Die Manic Street Preachers sind eine Institution im Bereich der politisch linken Rockmusik. In ihrer Haltung kompromisslos, aber seit jeher über ein großes Maß an Selbstreflexion verfügend, veröffentlichen sie dieser Tage mit „Critical Thinking“ ihr mittlerweile 15. Studioalbum. Wir sprachen mit Sänger und Gitarrist James Dean Bradfield über Gegenwart und Geschichte der walisischen Band. Zum Zoom-Interview empfängt uns ein gewohnt freundlicher, aufmerksamer und interessierter James Dean Bradfield, der sich erst einmal eine Tasse Kaffee holt, um uns dann seine Weltsicht zu erläutern.
eclipsed: Wie passen die Manic Street Preachers noch in unsere Gegenwart?
James Dean Bradfield: Manchmal fühle ich mich in dieser Welt verloren. Damit meine ich vor allem die Musikwelt, aber manchmal auch die Welt im Allgemeinen. Doch darüber kommt man hinweg und macht weiter. Ich bin gerne in einer Band, aber sie ist wie eine Bestie, die gefüttert werden muss. Denn was einen als Band relevant bleiben lässt, ist, immer wieder neue Songs zu schreiben, die in die Gegenwart passen. Wir forcieren diese Relevanz nicht, wollen aber mit der Gegenwart einen Dialog führen. Und das führt auch dazu, dass wir unsere Relevanz anzweifeln. Aber es ist o. k., wenn man sich manchmal verloren fühlt oder wenn man das Gefühl hat, immer wieder seinen Platz in der Welt suchen zu müssen. Wir leben in einem Zeitalter, in dem Menschen nur noch in ihre eigene Echokammer schreien und davon überzeugt sind, immer recht zu haben. Es verwirrt mich, dass diese Menschen niemals das Gefühl entwickeln, dass sie in Bezug auf ihre Gedanken oder Ideologie auch mal falsch liegen könnten. Und deswegen ist es gut, wenn man Songs schreibt, in denen man sich die eigene Unsicherheit eingesteht. Nicht umsonst heißt eines unserer Alben „This Is My Truth Tell Me Yours“.
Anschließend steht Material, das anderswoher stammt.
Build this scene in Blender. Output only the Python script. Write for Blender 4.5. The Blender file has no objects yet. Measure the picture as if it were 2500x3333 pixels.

eclipsed: Dazu passt auch, dass euer neues Album den Titel „Critical Thinking“ trägt.
Bradfield: Es ist in gewisser Weise derselbe Ausgangspunkt – dass man Dinge nicht immer wörtlich versteht, dass man sich nicht in seinen Echokammern verliert, dass man Zeit investiert, die von Zweifel erfüllten 20 Prozent in sich selbst zu thematisieren.
eclipsed: Es gibt ja regelmäßig Neuveröffentlichungen eurer Alben. Inspiriert euch die Arbeit an euren alten Songs beim Komponieren?
Bradfield: Du kannst dich immer wieder überraschen, wenn du zu den alten Sachen zurückkehrst. Nimm beispielsweise „The Holy Bible“. Wenn ich es mir heute anhöre, merke ich, wie konfrontativ, kantig, detailverliebt diese Lieder sind, sie sind fast schon Prog! Und dann sage ich mir: „Wow, ich hatte ganz vergessen, dass wir so etwas können!“ Dann wiederum denke ich, wenn ich einige Songs auf „Lifeblood“ höre: „Wow, so freundlich können wir also klingen!“ Seine alten Platten zu hören, zeigt einem immer wieder, zu was man einmal fähig war, und inspiriert einen auch zu neuen Ideen. Es ist erstaunlich, was man alles über sich selbst vergisst.